西舘は筑陽学園高時代に進藤勇也(上武大/日本ハム2位)とバッテリーを組み3年春、夏と2度の甲子園に出場。合計3試合で18回3分の1を投げて防御率4.42の成績を残した。その後、プロ志望届は出さずに専修大へと進学。3年秋には3勝0敗、防御率1.72の成績で東都二部リーグの最優秀投手に輝いた。最速152キロのストレートが武器でコントロールも持ち合わせており、先発ローテーション候補としての期待が高い。
2位では松本健吾(トヨタ自動車/投手)、3位で石原勇輝(明治大/投手)と1位の西舘から3人連続で1年目から一軍の戦力として期待される投手を指名した。松本は7月に行われた都市対抗野球で中継ぎとして2試合(6回)を無失点の好成績で優秀選手賞を受賞している。
4位では支配下で唯一の高校生となる鈴木叶(常葉大菊川高/捕手)、5位では伊藤琉偉(BC新潟/内野手)と立て続けに野手を指名。育成では1位で台湾の高橋翔聖(鴬歌工商高/投手)、2位でスラッガー候補の高野颯太(三刀屋高/内野手)と高校生を指名した。

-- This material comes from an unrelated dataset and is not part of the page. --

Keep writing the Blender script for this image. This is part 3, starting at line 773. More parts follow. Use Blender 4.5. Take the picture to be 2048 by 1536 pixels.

1位から3位まで大学生、社会人出身の投手を次々に指名しており、チームの課題でもある投手を補強するドラフトとなった。過去10年間(2014年〜2023年)で規定投球回に到達した日本人投手は、小川泰弘(2012年2位)と石川雅規(2001年自由枠)の2人しかいない。ドラフト上位の3人は、シーズンを通して先発ローテーションに入ることが当面の目標となる。
一方で石山泰稚(2012年1位)、星知弥(2016年2位)、清水昇(2018年1位)、木澤尚文(2020年1位)をはじめドラフト1位を含む上位指名の投手でも躊躇なく中継ぎへ配置転換し成果を上げてきた。特に松本と石原はアマチュア時代に短いイニングでも結果を出してきている。先発として結果を残せなくても、早い段階で中継ぎへの配置転換ができる思い切りの良さはプラスに働きそうだ。
4位の鈴木は高卒捕手。中村悠平、古賀優大、内山壮真と高卒捕手は着実に育っており、鈴木も数年後の一軍定着へ向け数年間は二軍で鍛えられそうだ。また伊藤は攻守揃ったショートだが、外野を含め複数のポジションを守ってきた経験がある。状況に応じた起用をされるだろう。
育成ドラフトの指名は2人。台湾の高校に在学中の高橋は6月に卒業予定で入団はそれ以降となる。高野は176センチ、90キロとガタイのいいスラッガータイプ。長距離砲として支配下登録を目指す。
一昨年、昨年とセ・リーグ2連覇を果たしたものの、今年は5位と低迷した。そのため即戦力の投手を重視しつつ、次世代の捕手とスラッガー候補を指名とバランスが取れた印象だ。ただ、ドラフト1位で武内の抽選を外したことで少し割り引いた。